Once passed, NY’s SHIELD Act would likely be among the strictest laws in the country. Not complying with the law could result in fines of $5,000 per violation or $20 per notification failure, with a maximum penalty of $250,000. There is a safe harbor provision for organizations compliant with standards or regulations such as the ISO 27001 information security management standard, NIST 800-53, HIPAA, and New York’s Department of Financial Services’ cybersecurity regulation. They would not be prosecuted by the Attorney General in case of a breach, unless there is evidence of willful misconduct, bad faith, or gross negligence.

New York lawmakers aren’t just focusing on the SHIELD Act to improve consumer data privacy and security. The Right to Know Act to strengthen consumer data privacy rights is also currently in the consumer protection committee. This bill would require that businesses that retain “a customer's personal information shall make available to the customer free of charge access to, or copies of, all of the customer's personal information retained by the business.” Personal information is defined as anything identifying or referencing a person or electronic device, such as name, alias, address, telephone number, email and IP addresses, account names, Social Security number, driver’s license number, passport number, and any other unique identifiers. It also covers sexual information “including, but not limited to, sexual orientation, sex, gender status, gender identity, and gender expression.” Consumers would know the types of information being shared, and the contact information of all the third parties that received the data within thirty days.

Unlike GDPR, the SHIELD Act doesn’t address user consent or whether the business legitimately needs to be collecting the information in the first place. The Right to Know Act also falls in the same trap. The assumption is that the business collecting the data is operating in the best interest of its users and within societal expectations.
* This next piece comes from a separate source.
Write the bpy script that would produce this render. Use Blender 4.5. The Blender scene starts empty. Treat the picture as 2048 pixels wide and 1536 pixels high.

That assumption is a hard one to make, considering the consumer backlash and pushbackthat comes when consumers find out how companies are using their information.

One unfortunate aspect of proposals such as the SHEILD Act is the focus placed on data breaches rather than the underlying security posture of organizations collecting and processing personal data or rationale for collecting the data in the first place.

“Given that malicious actors define their targets and will tend to look to attack weaker organizations with valuable data, it behooves all businesses to implement strong security governance and create accurate and up-to-date threat models for all data they collect and process,” Mackey said.